JAMES Gray will keep his job as rural affairs guru in the Conservative Party, despite apparently being axed from the role.

Confusion reigned yesterday after Tory leader Michael Howard unveiled the names in his slimmed down shadow cabinet and North Wiltshire MP Mr Gray's name was not included.

Conservative Central Office (CCO) said that only those MPs included in the list it released to the media had cabinet jobs.

CCO insisted anyone not on the list had been dropped by Mr Howard, as part of his radical reshaping of the opposition.

But at the same time, Mr Gray and other top Tory MPs had been insisting they still had their jobs.

And although CCO was adamant this was not the case, Mr Gray said he had spoken personally to the new Tory leader and been asked to stay in the job.

He said: "I'm in the same position I held before, as rural affairs spokesman. I remain in the shadow team and am happy to be in the same job."

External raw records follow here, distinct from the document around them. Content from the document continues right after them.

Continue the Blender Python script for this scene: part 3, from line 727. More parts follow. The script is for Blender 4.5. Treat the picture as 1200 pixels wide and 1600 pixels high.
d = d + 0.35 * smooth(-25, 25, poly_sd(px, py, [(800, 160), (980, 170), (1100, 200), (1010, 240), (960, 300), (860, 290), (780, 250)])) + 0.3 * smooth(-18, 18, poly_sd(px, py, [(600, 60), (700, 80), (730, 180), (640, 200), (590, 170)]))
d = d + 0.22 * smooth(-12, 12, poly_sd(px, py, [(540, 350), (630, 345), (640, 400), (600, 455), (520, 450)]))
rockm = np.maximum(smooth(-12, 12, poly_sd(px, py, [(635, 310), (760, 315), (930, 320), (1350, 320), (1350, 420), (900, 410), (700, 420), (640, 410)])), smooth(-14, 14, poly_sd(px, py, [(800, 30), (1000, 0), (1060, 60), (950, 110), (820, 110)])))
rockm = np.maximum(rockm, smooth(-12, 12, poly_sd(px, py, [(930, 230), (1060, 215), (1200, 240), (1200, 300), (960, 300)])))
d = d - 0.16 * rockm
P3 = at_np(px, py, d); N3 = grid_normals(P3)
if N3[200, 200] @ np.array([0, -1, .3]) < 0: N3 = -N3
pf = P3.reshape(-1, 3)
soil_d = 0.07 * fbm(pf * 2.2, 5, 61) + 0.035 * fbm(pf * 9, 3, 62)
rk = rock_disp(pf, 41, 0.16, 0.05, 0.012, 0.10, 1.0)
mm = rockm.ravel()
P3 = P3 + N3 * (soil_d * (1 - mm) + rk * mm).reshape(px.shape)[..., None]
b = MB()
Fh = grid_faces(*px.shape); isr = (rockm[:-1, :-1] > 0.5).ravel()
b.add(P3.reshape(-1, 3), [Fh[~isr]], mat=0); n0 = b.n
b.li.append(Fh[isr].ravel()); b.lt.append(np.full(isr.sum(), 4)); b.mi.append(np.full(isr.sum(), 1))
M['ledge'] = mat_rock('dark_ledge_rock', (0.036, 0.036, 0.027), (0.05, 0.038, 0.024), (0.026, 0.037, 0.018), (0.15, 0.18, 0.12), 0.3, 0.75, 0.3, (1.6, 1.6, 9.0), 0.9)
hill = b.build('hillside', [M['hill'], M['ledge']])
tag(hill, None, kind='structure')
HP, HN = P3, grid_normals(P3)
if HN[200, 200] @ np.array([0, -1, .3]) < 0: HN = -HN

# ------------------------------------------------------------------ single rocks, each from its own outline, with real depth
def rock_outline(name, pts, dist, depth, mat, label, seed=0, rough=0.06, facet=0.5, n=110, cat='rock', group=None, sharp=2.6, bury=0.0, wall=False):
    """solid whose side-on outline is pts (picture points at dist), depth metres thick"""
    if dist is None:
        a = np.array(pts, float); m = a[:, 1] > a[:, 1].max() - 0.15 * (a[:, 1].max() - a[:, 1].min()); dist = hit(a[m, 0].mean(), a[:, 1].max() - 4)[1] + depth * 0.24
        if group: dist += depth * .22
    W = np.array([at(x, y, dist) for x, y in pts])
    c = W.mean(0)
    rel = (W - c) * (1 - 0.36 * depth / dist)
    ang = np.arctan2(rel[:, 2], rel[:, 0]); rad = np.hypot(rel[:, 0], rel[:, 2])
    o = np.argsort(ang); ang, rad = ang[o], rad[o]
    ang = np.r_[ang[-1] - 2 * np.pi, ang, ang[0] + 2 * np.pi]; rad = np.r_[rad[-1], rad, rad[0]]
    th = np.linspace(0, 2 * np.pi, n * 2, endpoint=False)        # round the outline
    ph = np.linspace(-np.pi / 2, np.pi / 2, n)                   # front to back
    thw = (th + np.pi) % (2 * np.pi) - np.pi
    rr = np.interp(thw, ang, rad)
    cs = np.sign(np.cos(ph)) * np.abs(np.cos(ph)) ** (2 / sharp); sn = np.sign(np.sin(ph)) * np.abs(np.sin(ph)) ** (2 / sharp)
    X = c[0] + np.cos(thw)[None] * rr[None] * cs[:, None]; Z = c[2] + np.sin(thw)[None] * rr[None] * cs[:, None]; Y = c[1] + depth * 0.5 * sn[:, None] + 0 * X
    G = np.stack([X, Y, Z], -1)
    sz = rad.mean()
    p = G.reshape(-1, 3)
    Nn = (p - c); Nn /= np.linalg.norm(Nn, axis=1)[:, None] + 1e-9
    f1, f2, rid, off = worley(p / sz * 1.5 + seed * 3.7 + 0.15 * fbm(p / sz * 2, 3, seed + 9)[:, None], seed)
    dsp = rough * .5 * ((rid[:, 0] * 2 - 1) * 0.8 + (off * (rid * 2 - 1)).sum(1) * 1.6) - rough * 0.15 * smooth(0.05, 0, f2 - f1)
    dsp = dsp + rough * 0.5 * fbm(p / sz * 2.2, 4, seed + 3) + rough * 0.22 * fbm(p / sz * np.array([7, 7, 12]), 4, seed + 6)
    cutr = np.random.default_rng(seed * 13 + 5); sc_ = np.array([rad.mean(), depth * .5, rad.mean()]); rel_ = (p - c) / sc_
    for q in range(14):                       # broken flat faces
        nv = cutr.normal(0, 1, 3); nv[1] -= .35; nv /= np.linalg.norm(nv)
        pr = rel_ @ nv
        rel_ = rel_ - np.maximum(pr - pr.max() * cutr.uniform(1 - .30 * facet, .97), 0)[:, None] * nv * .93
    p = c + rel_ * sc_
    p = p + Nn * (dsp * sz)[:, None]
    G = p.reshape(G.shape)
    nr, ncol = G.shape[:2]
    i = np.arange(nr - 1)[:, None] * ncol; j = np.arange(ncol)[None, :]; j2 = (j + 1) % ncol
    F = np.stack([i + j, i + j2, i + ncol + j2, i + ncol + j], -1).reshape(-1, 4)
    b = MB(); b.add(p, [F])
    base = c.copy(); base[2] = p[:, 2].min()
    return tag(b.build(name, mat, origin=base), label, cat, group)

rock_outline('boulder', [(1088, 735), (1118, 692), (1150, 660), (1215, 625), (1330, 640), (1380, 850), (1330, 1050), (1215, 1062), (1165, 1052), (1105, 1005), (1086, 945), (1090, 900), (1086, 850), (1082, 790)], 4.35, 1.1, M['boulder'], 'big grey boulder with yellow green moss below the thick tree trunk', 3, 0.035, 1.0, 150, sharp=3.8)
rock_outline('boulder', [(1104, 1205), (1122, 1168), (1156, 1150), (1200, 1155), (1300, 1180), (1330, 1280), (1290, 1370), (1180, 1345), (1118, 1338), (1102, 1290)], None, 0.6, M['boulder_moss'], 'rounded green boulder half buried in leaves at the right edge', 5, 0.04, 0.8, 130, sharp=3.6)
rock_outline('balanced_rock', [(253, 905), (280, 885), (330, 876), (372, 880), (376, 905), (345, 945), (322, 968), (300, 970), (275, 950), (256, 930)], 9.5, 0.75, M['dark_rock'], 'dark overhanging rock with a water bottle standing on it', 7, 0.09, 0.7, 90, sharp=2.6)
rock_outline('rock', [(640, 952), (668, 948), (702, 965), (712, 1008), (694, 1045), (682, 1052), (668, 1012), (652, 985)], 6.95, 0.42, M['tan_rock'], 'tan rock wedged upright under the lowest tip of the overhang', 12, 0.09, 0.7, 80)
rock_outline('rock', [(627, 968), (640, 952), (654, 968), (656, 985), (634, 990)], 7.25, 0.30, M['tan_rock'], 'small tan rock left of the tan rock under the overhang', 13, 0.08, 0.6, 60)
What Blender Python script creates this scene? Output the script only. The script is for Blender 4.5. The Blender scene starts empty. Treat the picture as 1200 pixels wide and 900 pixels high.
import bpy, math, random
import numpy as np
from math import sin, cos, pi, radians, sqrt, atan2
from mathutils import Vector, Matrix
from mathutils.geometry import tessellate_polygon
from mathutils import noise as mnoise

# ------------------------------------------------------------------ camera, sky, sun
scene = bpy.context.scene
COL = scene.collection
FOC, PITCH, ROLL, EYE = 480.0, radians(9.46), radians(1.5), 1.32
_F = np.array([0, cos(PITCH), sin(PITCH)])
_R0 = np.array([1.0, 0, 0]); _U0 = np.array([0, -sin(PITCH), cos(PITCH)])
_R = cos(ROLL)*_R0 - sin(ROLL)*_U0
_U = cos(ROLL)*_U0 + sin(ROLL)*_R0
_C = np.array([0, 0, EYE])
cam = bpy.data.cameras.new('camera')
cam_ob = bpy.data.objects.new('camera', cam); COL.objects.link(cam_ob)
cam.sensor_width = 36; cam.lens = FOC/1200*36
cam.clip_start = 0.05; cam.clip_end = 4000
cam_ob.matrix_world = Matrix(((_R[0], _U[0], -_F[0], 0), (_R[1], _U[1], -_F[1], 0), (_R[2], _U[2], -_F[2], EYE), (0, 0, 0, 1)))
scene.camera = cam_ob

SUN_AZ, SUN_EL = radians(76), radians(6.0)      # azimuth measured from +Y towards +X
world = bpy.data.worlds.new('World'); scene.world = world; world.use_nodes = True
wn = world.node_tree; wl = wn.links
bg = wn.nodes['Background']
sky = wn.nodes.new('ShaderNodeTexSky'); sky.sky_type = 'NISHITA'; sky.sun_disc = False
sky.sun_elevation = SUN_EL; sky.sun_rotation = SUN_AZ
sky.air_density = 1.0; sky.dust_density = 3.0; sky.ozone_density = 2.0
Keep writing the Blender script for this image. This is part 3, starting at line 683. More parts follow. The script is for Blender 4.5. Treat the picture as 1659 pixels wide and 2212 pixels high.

By noon yesterday the affair was taking on the appearance of a pantomime, with Central Office insisting he was not in the team, and Mr Gray insisting he was.

The mix-up was eventually cleared yesterday afternoon up when Tory press officers decided the list of shadow members they had defended as definitive was in fact a provisional list.

Mr Gray together with other Tories had been forgotten rather than thrown out.

Another list was circulated, with Mr Gray included. Despite the gaffe, Mr Gray said the new look Conservative team - with just 12 cabinet members instead of the 26 under ousted leader Iain Duncan Smith would give Labour cause for concern.

He said: "I think the slimmed down cabinet is a beautiful move. It makes extremely good sense and should give us a tightly knit, coherent unit."

Mr Gray said they would now get on with the business of "exposing the true record of the Labour Government", which he accused of "taxing, spending and failing".

But Labour supporters claimed the Tories had nothing new to offer and were simply a collection of "ghosts from Thatcher's past". They also criticised the decision to have just one shadow cabinet member in charge of both health and education, arguing that showed the Tories were not committed to public services.